(Opinion)
THOUSANDS OF YEARS AGO, Before the days of Rome, there was on the Ides of February the Feasts of the Goat.
The Feast of Lupercalia was an ancient pastoral festival, observed on 13-15 of February to avert evil spirits, in the form of hungry beasts and demons, threatening the pastoral flocks, as real as the circling hungry wolves and in the howling winds. In the month of purification the Ides were associated with cleansing rituals ridding the demons, releasing health and fertility.
The historian Justin mentions an image of “the Lycaean god, whom the Greeks call Pan and the Romans Lupercus,” being naked except for a girdle of goatskin, which stood in the Lupercal, the cave at the foot of the Palatine Hill where the twin founders of Rome, Romulus and Remus were suckled by a she-wolf.
For this Festival, a goat and a dog were sacrificed and salt meal cakes prepared by the Vestal Virgins were burnt in offering.
Lupercalia itself stems from an older tradition called Februa, a spring cleansing ritual. Februa, also Februatio, was the earlier festival of ritual purification, which is one of Spring washing and cleansing associated with the raininess of this time of year for these ancients, with torrents of flooding rivers and driving rains, the waters are known to have powers.
According to Ovid, Februare is a Latin word which refers to purification, particularly by cleansing with water, with the older roots of the word suggesting to purge impurities physical and of spirit. As to above, as to below, as mother Earth cleanses with rains and overflowing streams and springs, man too cleanses with the powers of water.
The Roman month Februarius, “of Februa,” gives name to the English February.
The meeting and meshing of cultures of man is like that of the chemical reactions of the micro where there is action and reaction and the evolution compounded result is the Creation of a legend associated with day of death of a Saint named Valentine, now on the same day between the rains of Lupercalia festival, from the sacrifice of goats and dogs, to the celebration of a Christian Martyr, from the ritual of love by lottery, to one that can be embraced in modern times through the charms of Hallmarked cards and boxed chocolates.
In antiquity, On this day, the young girls went to the temple of Juno, where there is a prophecy to full-fill to find unmatched mates in a ritual of partner selection to find true love.
Among the common people, that is, the young men of that day drew the raffle from the names of unmarried women.
According to the stories of the ancients, the resulting pairs sometimes resulted in failures and sometimes in a paring of two that truly fell into an everlasting love.
From thenceforth unto now, the husband was expected to give a gift to his wife in the from of flowers.
Later still, the day has become associated with romantic love of the flowery Chaucer sort, where the tradition of courtly love once flourished.

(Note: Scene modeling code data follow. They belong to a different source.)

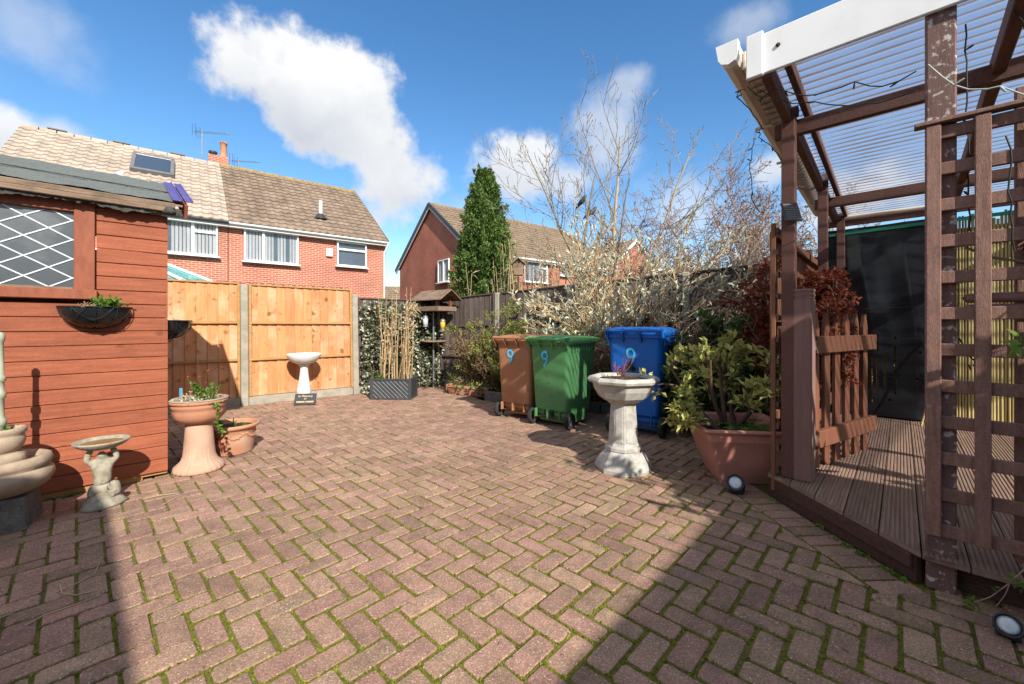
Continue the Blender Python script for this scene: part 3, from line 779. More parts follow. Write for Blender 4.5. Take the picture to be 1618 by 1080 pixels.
# roof: felted slope rising to the back, ragged felt edge over the front
RO, RR = .11, .80                            # front overhang, run to the ridge
zr0, slope = 2.14, .40
def rz(y): return zr0 + (y + RO) * slope
rf = MB(); nx_ = 60; ny_ = 10; VV = []; FF = []
for i in range(nx_ + 1):
    for j in range(ny_ + 1):
        x = -SL - .1 + (SL + .19) * i / nx_; y = -RO + (RR + RO) * j / ny_
        lap = .006 if j < 5 else 0.0
        VV.append((x, y, rz(y) + .022 - lap + .004 * math.sin(i * .7 + j) + random.uniform(-.003, .003)))
for i in range(nx_):
    for j in range(ny_):
        a = i * (ny_ + 1) + j; FF.append((a, a + ny_ + 1, a + ny_ + 2, a + 1))
rf.add(VV, FF); roof = rf.build('roof', M['felt'], shed)
rb = MB(); rb.add([(x, y, z) for x in (-SL - .1, .085) for y, z in ((-RO, rz(-RO)), (RR, rz(RR)), (RR, rz(RR) - .015), (-RO, rz(-RO) - .015))], [(0, 1, 5, 4), (1, 2, 6, 5), (2, 3, 7, 6), (3, 0, 4, 7), (3, 2, 1, 0), (4, 5, 6, 7)])
rb.add([(-SL - .1, RR, rz(RR)), (.04, RR, rz(RR)), (.04, SDP + .1, rz(RR) - .38), (-SL - .1, SDP + .1, rz(RR) - .38)], [(0, 1, 2, 3)]); rb.build('roof_deck', M['old_wood'], roof)
fl = MB()
fl.box((-SL / 2, .26, rz(.26) + .028), (SL + .12, .012, .006), .001)                    # lap line of the felt
fl.build('felt_lap', M['felt_torn'], roof)
for k in range(11):
    MB().lathe([(.009, 0), (.008, .004), (.002, .005)], 8, (-2.35 + k * .235, .235 + random.uniform(-.01, .01), rz(.235) + .03)).build('clout_nail', M['felt_torn'], roof)
MB().box((-SL / 2 - .02, -RO + .012, zr0 - .012), (SL + .12, .025, .038), .004).build('eave_batten', M['old_wood'], shed)
# lower layer of warped timber / felt hanging below, with a ragged edge
rg = MB(); VV = []; FF = []; nn = 150
x0, x1 = -SL - .1, .08
prev = 0
for i in range(nn + 1):
    x = x0 + (x1 - x0) * i / nn
    prev = prev * .75 + random.uniform(-.012, .012)
    d = .055 + prev + (.02 if i < 70 else 0) + .01 * math.sin(i * .21)
    VV += [(x, -RO + .030, zr0 - .028), (x, -RO + .006 + random.uniform(-.004, .004), zr0 - .045), (x, -RO + .012 + random.uniform(-.006, .006), zr0 - .03 - max(.018, d)), (x, -RO + .05, zr0 - .028 - max(.016, d) * .8)]
for i in range(nn):
    for j in range(3):
        a = i * 4 + j; FF.append((a, a + 4, a + 5, a + 1))
rg.add(VV, FF); rg.build('torn_felt', M['felt_torn'], shed)
MB().bar((x0, -RO + .0, zr0 - .052), (x1 - .1, -RO - .004, zr0 - .050), .02, .036, .005).build('fascia', M['old_wood'], shed)
# verge: barge board and purple flashing
bg = MB(); bg.bar((.105, -RO - .02, rz(-RO - .02) - .045), (.105, RR, rz(RR) - .045), .02, .11, .004); bg.build('barge_board', M['shed_trim'], shed)
for k, (xx, w) in enumerate(((.052, .06), (.122, .05))):
    p = MB(); p.bar((xx, -RO - .015, rz(-RO - .015) + .034 + .004 * k), (xx, RR, rz(RR) + .034 + .004 * k), w, .010, .003)
    p.bar((xx + w * .45, -RO - .015, rz(-RO - .015) + .044), (xx + w * .45, RR, rz(RR) + .044), .010, .016, .003); p.build('flashing', M['purple'], shed)
MB().lathe([(.0, 0), (.05, .005), (.055, .03), (.03, .06), (.0, .065)], 10, (.0, -RO + .02, zr0 - .085), fn=lambda r, z, a: r * (1 + .15 * math.sin(3 * a))).build('felt_roll', M['felt_torn'], shed)

# ------------------------------------------------------------------ plants helper
def tuft(parent, c, n, spread, size, m, name='leaves', up=.8, droop=0.0, wid=.35, h=.0):
    P = np.array(c) + RNG.normal(0, 1, (n, 3)) * np.array([spread[0], spread[1], spread[2]])
    if h: P[:, 2] = np.maximum(P[:, 2], h)
    D = rnd_dirs(n, up); D[:, 2] -= droop
    s = RNG.uniform(.6, 1.3, n) * size
    return link(name, leaf_mesh(name, P, D, s, s * wid), m, parent)
def sprigs(parent, base, n, length, m_leaf, m_stem, lean=.5, leaf=.02, per=10, name='sprig', wid=.36, rad=.0025, up=.05):
    br = []; P = []; D = []
    for k in range(n):
        d = np.array([RNG.normal(0, lean), RNG.normal(0, lean), 1.0]); d /= np.linalg.norm(d)
        p = np.array(base, float) + np.array([RNG.normal(0, .02), RNG.normal(0, .02), 0]); pts = [p]
        L_ = length * RNG.uniform(.6, 1.15)
        for i in range(6):
            d = d + RNG.normal(0, .13, 3) + np.array([0, 0, up]); d /= np.linalg.norm(d); pts.append(pts[-1] + d * L_ / 6)
        pts = np.array(pts); br.append((pts, np.linspace(rad, rad * .5, 7)))
        for q in range(per):
            f = RNG.uniform(.15, 1) * 6; i = min(int(f), 5); P.append(pts[i] + (pts[i + 1] - pts[i]) * (f - i))
            t = pts[i + 1] - pts[i]; t = t / np.linalg.norm(t); D.append(t * .6 + RNG.normal(0, .6, 3))
    st = link('stem', branch_mesh('stem', br, 4), m_stem, parent)
    if per:
        s = RNG.uniform(.6, 1.25, len(P)) * leaf
        link('leaves', leaf_mesh('leaves', np.array(P), np.array(D), s, s * wid), m_leaf, parent)
    return st

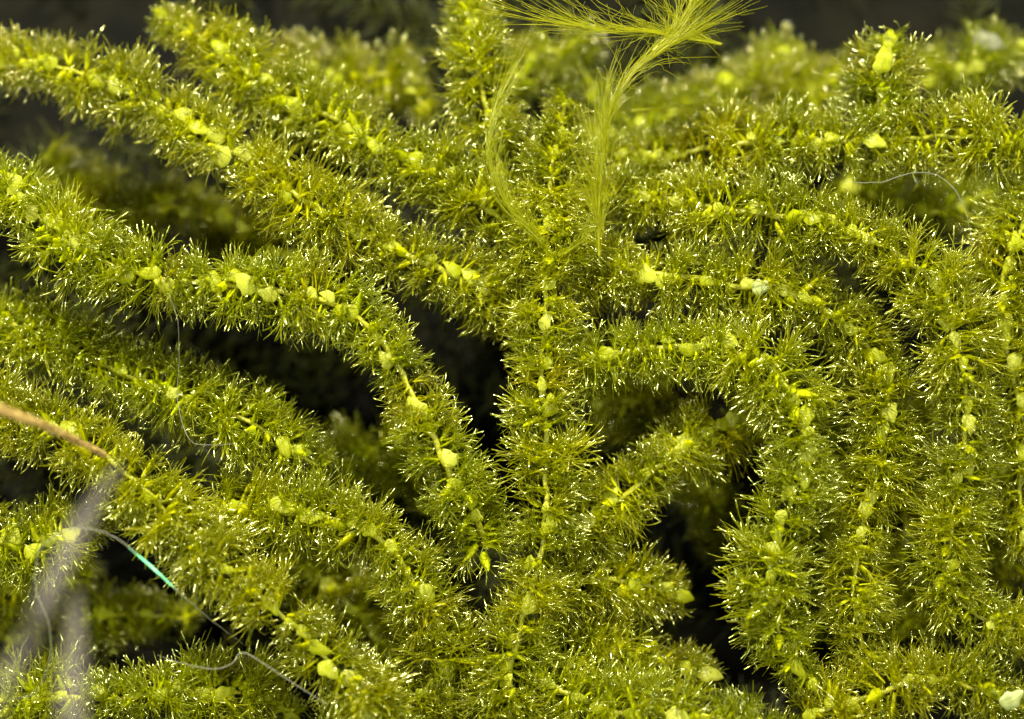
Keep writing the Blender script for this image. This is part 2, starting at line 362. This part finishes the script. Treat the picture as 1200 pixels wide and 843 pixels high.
# ------------------------------------------------------------------ other shoots
def shoot(label, pth, **k):
    p = at(*pth[0]); e = link('moss_shoot', None); e.location = (p.x, p.y, p.z)
    tag(e, label, 'moss')
    clothe(pth, e, origin=p, **k)
    return e
SH = [
 ('bright thick shoot running diagonally down from the left edge under the tan stalk', [(-40, 465, .0), (30, 490, .1), (110, 525, .2), (175, 580, .3), (215, 625, .3), (270, 675, .3), (325, 715, .3), (380, 770, .2), (425, 820, .1), (460, 880, 0)]),
 ('shoot slanting under the darkest hollow, with a pale leaf at its right end', [(-40, 375, -.7), (30, 385, -.65), (125, 430, -.5), (200, 460, -.45), (270, 485, -.4), (322, 512, -.4), (370, 545, -.6)]),
 ('shoot with a row of pale leaves left of the lower stem, bending down', [(265, 590, -.45), (325, 600, -.2), (390, 608, -.1), (450, 638, -.1), (490, 690, -.25), (520, 750, -.4), (530, 830, -.6)]),
 ('yellowish shoot along the left edge beside the thin green-glinting silk thread', [(-40, 610, -.5), (20, 640, -.4), (80, 625, -.4), (120, 600, -.6)]),
 ('dim shoot under the curved silk thread at lower left', [(20, 745, -1.2), (90, 730, -1.1), (150, 720, -1.0), (220, 725, -1.2)]),
 ('low shoot in the bottom left corner', [(-40, 830, -.6), (50, 815, -.6), (140, 820, -.5), (210, 810, -.55), (290, 815, -.8), (340, 835, -1.1)]),
 ('dim shoot in the shade between the thick arching branch and the upright stem', [(385, 570, -1.25), (430, 530, -1.15), (470, 540, -1.1), (500, 590, -1.2)]),
 ('upright shoot with a bright leaf in the top middle', [(590, 210, -.5), (572, 140, -.35), (560, 80, -.3), (550, 30, -.4), (545, 0, -.6)]),
 ('short shoot ending in a bright yellow leaf near the top right', [(1045, 175, -.3), (1030, 120, -.15), (1036, 75, -.1), (1040, 50, -.2)]),
 ('shoot on the right edge behind the long arching branch', [(1215, 230, -.2), (1190, 285, -.1), (1172, 350, -.15), (1182, 420, -.3), (1200, 500, -.5), (1195, 590, -.6), (1215, 650, -.7)]),
 ('bright low shoot along the bottom edge beneath the lower hollow', [(640, 800, -.4), (710, 830, -.2), (780, 838, 0), (850, 842, .0), (910, 860, -.2)]),
 ('bright shoot along the bottom edge beside the white pod', [(950, 835, -.4), (1020, 815, -.3), (1090, 795, -.2), (1150, 810, -.2), (1210, 835, -.2)]),
 ('dim blurred shoot behind the long yellow plume at the top', [(690, 160, -1.2), (760, 150, -1.15), (830, 110, -1.0), (905, 80, -1.1), (930, 60, -1.3)]),
 ('dim shoot in the gap above the thick arching branch at left', [(60, 190, -1.2), (130, 250, -1.0), (200, 240, -.95), (270, 270, -1.0), (340, 305, -1.1)]),
 ('dim blurred shoot between the top left branch and the upright bright-leaf shoot', [(330, 75, -1.1), (400, 90, -1.0), (460, 90, -1.1), (500, 125, -1.0)]),
 ('blurred low shoot on the shaded right edge at the bottom', [(1060, 740, -1.2), (1080, 690, -1.2), (1150, 650, -1.1), (1210, 640, -1.1)]),
 ('dim shoot in the top right corner', [(1090, 95, -1.0), (1140, 75, -.9), (1200, 60, -.95)]),
 ('dim shoot behind the arching branches on the right', [(960, 470, -1.2), (980, 560, -1.1), (970, 650, -1.1), (960, 740, -1.2)]),
 ('shaded shoot between the two right-hand arches near the top', [(1000, 220, -1.1), (1080, 250, -1.0), (1150, 230, -1.0), (1210, 240, -1.0)]),
 ('yellow shaded shoot low on the left edge beneath the grey veil strand', [(-30, 700, -1.0), (40, 690, -1.0), (100, 680, -1.1)]),
 ('dim shoot between the top middle bright-leaf shoot and the long plume', [(610, 90, -1.2), (640, 60, -1.2), (672, 70, -1.2), (700, 110, -1.3)]),
 ('dim blurred shoot at the top between the plume and the right knob', [(840, 120, -1.2), (900, 95, -1.1), (950, 110, -1.2), (985, 80, -1.4)]),
 ('dim shoot below the sharp-bending right branch, deep in the hollow', [(700, 470, -1.3), (760, 480, -1.3), (830, 580, -1.5), (850, 650, -1.6)]),
 ('dim shoot in the gap right of the diagonal shoot at the bottom', [(330, 650, -1.2), (390, 690, -1.1), (440, 740, -1.1), (480, 800, -1.2)]),
 ('dim shoot between the two outermost right arches, low down', [(1060, 480, -1.3), (1070, 560, -1.2), (1060, 640, -1.2), (1050, 720, -1.3)]),
 ('dim shoot along the far right edge, lowest', [(1170, 520, -1.0), (1160, 580, -1.0), (1180, 650, -1.1), (1170, 700, -1.2)]),
 ('low shoot in the middle of the bottom edge, left of the upright stem', [(400, 870, -.7), (470, 830, -.6), (530, 790, -.55)]),
]
for lab, pth in SH:
    if any(w_ in lab for w_ in ('dim', 'shade', 'dark shoot', 'blurred')): pth = [(a, b, c - 0.85) for a, b, c in pth]
    shoot(lab, pth)
shoot('dim green shoot right of the lower stem, blurred in shade', [(640, 770, -.8), (700, 770, -.9), (770, 770, -1.0), (830, 800, -1.0)], pads=.4)

# ------------------------------------------------------------------ long soft plumes
def plume(label, guide, spread, n, L, seed, cat='moss hair', fan=(0, 0, 0), rb=0.0042):
    r = random.Random(seed); mb = MB(); G = spline([at(*p) for p in guide], 0.05); m = len(G)
    T = np.gradient(G, axis=0)
    mb.tube(G[::3], np.linspace(0.017, 0.005, len(G[::3])), 6, 0, .6)
    for k in range(n):
        i0 = int(r.random() ** 1.25 * (m - 4)); ln = L[0] * .6 + (L[1] * 1.15 - L[0] * .6) * r.random() ** 1.6; steps = 9
        if k % 7 == 0: clump = np.array([r.gauss(0, 1), r.gauss(0, 1), r.gauss(0, .6)])
        off = np.array([r.gauss(0, 1), r.gauss(0, 1), r.gauss(0, .6)]); side = unit(off * .5 + clump + np.array(fan)) * spread * r.uniform(.1, 1.3)
        pts = []
        for s_ in range(steps + 1):
            q = s_ / steps; j = i0 + q * ln / 0.05
            if j < m - 1: b = G[int(j)]
            else: b = G[-1] + unit(T[-1]) * (j - m + 1) * 0.05
            pts.append(b + off * 0.012 + side * q ** 1.7)
        pts = np.array(pts); pts[1:] += np.cumsum(np.array([[r.gauss(0, .006) for _ in range(3)] for _ in range(steps)]), 0)
        mb.tube(pts, np.linspace(rb, rb * .45, steps + 1), 3, 0, r.random())
    o = link('moss_plume', mb.mesh('moss_plume', [M['plume']])); tag(o, label, cat); return o
plume('long yellow plume of fine hairs sweeping up from the stem to the top edge', [(702, 300, .45), (702, 240, .6), (706, 190, .75), (714, 140, .8), (735, 95, .8), (770, 62, .7), (815, 35, .6)], .38, 330, (.5, 1.5), 1, fan=(-1.1, -.2, 0))
plume('wispy spray of yellow hairs pointing left under the top edge', [(845, 52, .55), (800, 44, .6), (760, 38, .65), (710, 36, .7), (645, 26, .75)], .4, 130, (.4, 1.3), 2, fan=(.2, .7, 0))
plume('yellow hairs fanning upward where the long plume meets the top edge', [(765, 60, .6), (790, 35, .6), (815, 5, .5), (835, -30, .4)], .6, 130, (.4, 1.1), 3)
plume('slender curved plume of hairs left of the upright stem', [(650, 300, .35), (625, 275, .5), (597, 245, .6), (577, 205, .62), (572, 165, .6), (580, 125, .5), (592, 95, .4)], .28, 190, (.4, 1.0), 4, fan=(.9, .5, 0))
plume('faint spray of thin hairs right of the long plume over the dark gap', [(740, 130, -.3), (790, 125, -.2), (850, 118, -.2)], .3, 40, (.3, .8), 5, rb=.005)
plume('short yellow spray right of the upright stem where the plumes spring', [(655, 300, .4), (680, 285, .5), (700, 262, .5), (712, 235, .45)], .25, 60, (.3, .7), 6)

# ------------------------------------------------------------------ threads, stalk, pod
def thread(name, label, cat, pix, rad, mat, sides=6):
    G = spline([at(*p) for p in pix], 0.06); G += RNG.normal(0, 0.003, G.shape)
    mb = MB(); s = np.linspace(0, 1, len(G)); rr = np.interp(s, np.linspace(0, 1, len(rad)), rad)
    mb.tube(G, rr, sides, 0, .5); o = link(name, mb.mesh(name, [mat])); tag(o, label, cat); return o
thread('silk_thread', 'thin curved silk thread with a bright green glint at lower left', 'thread',
       [(12, 820, .5), (40, 812, .6), (58, 775, .7), (57, 730, .8), (42, 690, .85), (45, 650, .9), (65, 627, .95), (95, 619, 1), (135, 630, 1), (170, 658, .95), (207, 692, .8), (245, 725, .5), (285, 755, .2)],
       [.003, .004, .004, .005, .005, .005, .006, .006, .005, .003, .002], M['fibre'])
mb_ = MB(); g_ = spline([at(150, 641, .975), at(170, 658, .95), at(190, 676, .88), at(207, 692, .8)], .05)
mb_.tube(g_, np.interp(np.linspace(0, 1, len(g_)), [0, .5, 1], [.006, .016, .005]), 8, 0, .5)  # thickened stretch, its base colour paints the green glint
link('painted_glint', mb_.mesh('painted_glint', [M['silk']]), bpy.data.objects['silk_thread'])['label'] = 'thicker stretch with its green glint painted on'
thread('pale_thread', 'pale kinked thread lying over the dark gap at lower left', 'thread',
       [(185, 768, .3), (215, 778, .4), (250, 784, .45), (272, 778, .45), (282, 765, .5), (305, 775, .5), (345, 802, .5), (384, 826, .45)], [.002, .005, .005, .003], M['fibre'])
thread('pale_thread', 'pale hair-thin thread hanging down from the thick arching branch', 'thread',
       [(197, 343, .85), (208, 375, .7), (210, 420, .4), (208, 470, .2), (222, 515, .3), (245, 522, .3), (275, 520, .3)], [.003, .0035, .003, .002], M['fibre'])
thread('pale_thread', 'pale arched thread over the dark gap at upper right', 'thread',
       [(990, 213, .5), (1030, 214, .6), (1060, 205, .65), (1090, 203, .65), (1115, 218, .65), (1130, 245, .6), (1141, 285, .5)], [.002, .004, .004, .002], M['fibre'])
def stalk():
    e = link('dry_stalk', None); p = at(0, 478, 2.0); e.location = p
    tag(e, 'tan furry dry stalk poking in from the left edge', 'stalk')
    G = spline([at(*q) for q in [(-40, 462, 2.3), (0, 480, 2.1), (40, 494, 1.8), (80, 512, 1.3), (124, 534, .7)]], .06) - np.array(p)
    mb = MB(); mb.tube(G, np.linspace(.055, .018, len(G)), 8, 0, .5); o = link('core', mb.mesh('core', [M['tan']]), e)
    mb = MB(); r = random.Random(4)
    for k in range(420):
        i = r.randrange(len(G) - 2); d = unit(G[i + 1] - G[i]); q = unit([r.gauss(0, 1) for _ in range(3)]); L = r.uniform(.06, .16)
        a = G[i] + q * .05 * (1 - i / len(G) * .7); mb.tube([a, a + unit(d + q * .35) * L * .6, a + unit(d + q * .2) * L], [.007, .006, .003], 3, 0, r.random())
    tag(link('fuzz', mb.mesh('fuzz', [M['tan']]), e), kind='stuff')
stalk()
thread('veil_strand', 'broad pinkish grey blurred strand slanting down to the left edge', 'plant fibre', [(140, 545, 5), (100, 605, 5.2), (62, 680, 5.5), (35, 745, 5.7), (-15, 830, 6)], [.03, .11, .10, .10, .12], M['veil'], 14)
thread('veil_strand', 'short pinkish grey blurred strand standing at the bottom left', 'plant fibre', [(90, 690, 5.2), (86, 760, 5.5), (82, 880, 5.8)], [.03, .13, .14], M['veil'], 14)

def flake(name, label, cat, px, py, z, size, ang, k, mat, tilt=0.2):
    """a torn-off leaf base lying loose, also a stand-in for haze: the folded oval, roughened"""
    r = random.Random(k); me = PAD[k % 6].copy(); me.name = name; me.materials.clear(); me.materials.append(mat)
    co = np.zeros(len(me.vertices) * 3); me.vertices.foreach_get('co', co); co = co.reshape(-1, 3)
    co += 0.005 * np.sin(co[:, [1, 2, 0]] * 38 + k) + 0.003 * np.sin(co[:, [2, 0, 1]] * 71 + 2 * k); me.vertices.foreach_set('co', co.ravel())
    o = link(name, me); o.location = at(px, py, z); o.rotation_euler = (tilt, -tilt, math.radians(ang)); o.scale = (size, size, size)
    tag(o, label, cat); return o
flake('seed_pod', 'whitish lumpy pod in the bottom right corner', 'pod', 1187, 820, .25, .9, 35, 1, M['seed'])
flake('pale_flake', 'whitish leaf flake on the right branch that runs just above the middle', 'leaf', 894, 336, .12, .8, 12, 2, M['seed'])
flake('pale_flake', 'made-up flake standing for a faint grey haze in the top right corner', 'leaf', 1160, 50, -1.5, 1.3, -15, 3, M['fibre'])  # added shape in place of a grey haze
flake('pale_flake', 'pale flake standing at the far right edge, upper middle', 'leaf', 1190, 284, .2, .8, 80, 5, M['pad'])
flake('pale_flake', 'bright yellow swollen leaf near the top right knob', 'leaf', 1036, 70, .2, .95, 80, 0, M['pad'])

Presently in the Sphere of the West, it has evolved incorporated into an occasion in which lovers are encouraged to express their Love by presenting gifts.
The holiday is named after the Saint and Martyr Valentine from Terni and was founded in 496 by Pope Gelasius I, to replace the pagan festival of Lupercalia and was later deleted from the General Roman Calendar of saints in 1969 by Pope Paul VI.
As the Pentateuch says in Levitucus 17-7, which reached its present form in the Persian period (538-332 BCE),
“that they may slaughter no longer their slaughter-offering to the hairy goat-demons after whom they whoring.”
(Leviticus 17:7 )
Indeed, this day of Love Celebration has its roots in the Collective consiousness of our Mythos.